*Work to do*
Repeat every line, exactly, from the very first through the one where "C = scene.collection" appears. Add nothing else.
** start **
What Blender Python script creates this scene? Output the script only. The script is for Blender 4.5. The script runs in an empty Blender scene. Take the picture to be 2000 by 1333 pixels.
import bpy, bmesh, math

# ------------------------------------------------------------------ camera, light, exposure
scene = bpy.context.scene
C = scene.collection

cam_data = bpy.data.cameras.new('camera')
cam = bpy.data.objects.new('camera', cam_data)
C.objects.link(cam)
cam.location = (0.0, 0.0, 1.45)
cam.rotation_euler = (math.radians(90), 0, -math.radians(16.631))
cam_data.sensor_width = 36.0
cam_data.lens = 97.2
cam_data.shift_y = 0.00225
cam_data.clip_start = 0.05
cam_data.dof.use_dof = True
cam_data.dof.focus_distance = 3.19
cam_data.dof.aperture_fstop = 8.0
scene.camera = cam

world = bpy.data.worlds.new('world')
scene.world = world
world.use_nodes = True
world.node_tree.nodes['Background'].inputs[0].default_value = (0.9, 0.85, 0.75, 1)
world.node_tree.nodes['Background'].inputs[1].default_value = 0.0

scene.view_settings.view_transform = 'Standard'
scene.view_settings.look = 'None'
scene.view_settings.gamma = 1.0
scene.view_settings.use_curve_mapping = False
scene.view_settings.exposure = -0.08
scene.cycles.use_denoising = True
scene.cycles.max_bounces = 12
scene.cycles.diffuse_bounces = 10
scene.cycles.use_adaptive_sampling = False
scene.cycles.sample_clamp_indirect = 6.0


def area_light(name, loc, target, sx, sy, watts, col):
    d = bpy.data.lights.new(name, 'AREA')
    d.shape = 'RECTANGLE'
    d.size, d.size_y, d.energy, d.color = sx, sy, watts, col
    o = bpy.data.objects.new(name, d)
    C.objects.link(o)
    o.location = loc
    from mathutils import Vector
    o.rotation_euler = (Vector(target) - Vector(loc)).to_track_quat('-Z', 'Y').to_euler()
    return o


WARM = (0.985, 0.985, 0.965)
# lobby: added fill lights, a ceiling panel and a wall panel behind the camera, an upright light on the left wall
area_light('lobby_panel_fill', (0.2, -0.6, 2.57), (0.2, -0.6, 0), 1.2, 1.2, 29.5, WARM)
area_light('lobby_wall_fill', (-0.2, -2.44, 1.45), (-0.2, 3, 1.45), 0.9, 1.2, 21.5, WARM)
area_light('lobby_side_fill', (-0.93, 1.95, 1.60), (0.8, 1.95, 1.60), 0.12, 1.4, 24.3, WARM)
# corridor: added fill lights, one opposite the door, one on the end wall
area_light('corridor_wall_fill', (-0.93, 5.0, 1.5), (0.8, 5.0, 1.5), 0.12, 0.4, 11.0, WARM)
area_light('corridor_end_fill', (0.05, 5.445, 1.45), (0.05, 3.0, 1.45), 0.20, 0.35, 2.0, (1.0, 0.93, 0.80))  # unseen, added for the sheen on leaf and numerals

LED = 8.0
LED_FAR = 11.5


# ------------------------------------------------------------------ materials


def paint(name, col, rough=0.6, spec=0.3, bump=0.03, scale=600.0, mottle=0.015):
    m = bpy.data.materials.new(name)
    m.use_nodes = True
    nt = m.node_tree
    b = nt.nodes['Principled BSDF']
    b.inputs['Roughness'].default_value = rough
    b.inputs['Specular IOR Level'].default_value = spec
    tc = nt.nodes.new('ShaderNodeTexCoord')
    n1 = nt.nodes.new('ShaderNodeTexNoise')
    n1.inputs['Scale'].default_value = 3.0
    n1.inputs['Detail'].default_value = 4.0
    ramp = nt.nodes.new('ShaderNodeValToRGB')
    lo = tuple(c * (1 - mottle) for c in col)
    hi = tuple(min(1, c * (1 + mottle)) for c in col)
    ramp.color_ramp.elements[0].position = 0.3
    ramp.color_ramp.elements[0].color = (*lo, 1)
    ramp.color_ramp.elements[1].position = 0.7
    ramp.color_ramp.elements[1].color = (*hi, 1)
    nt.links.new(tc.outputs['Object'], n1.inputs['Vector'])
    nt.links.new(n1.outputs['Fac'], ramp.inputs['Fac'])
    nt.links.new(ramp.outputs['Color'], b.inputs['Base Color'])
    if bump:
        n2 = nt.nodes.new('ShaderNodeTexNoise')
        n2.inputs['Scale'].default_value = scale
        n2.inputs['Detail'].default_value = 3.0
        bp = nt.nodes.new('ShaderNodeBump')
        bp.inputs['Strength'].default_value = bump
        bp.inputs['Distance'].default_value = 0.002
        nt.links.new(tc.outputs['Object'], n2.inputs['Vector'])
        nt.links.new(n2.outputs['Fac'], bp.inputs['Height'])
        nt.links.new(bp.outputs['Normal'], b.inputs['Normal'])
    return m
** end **
*Result*
What Blender Python script creates this scene? Output the script only. The script is for Blender 4.5. The script runs in an empty Blender scene. Take the picture to be 2000 by 1333 pixels.
import bpy, bmesh, math

# ------------------------------------------------------------------ camera, light, exposure
scene = bpy.context.scene
C = scene.collection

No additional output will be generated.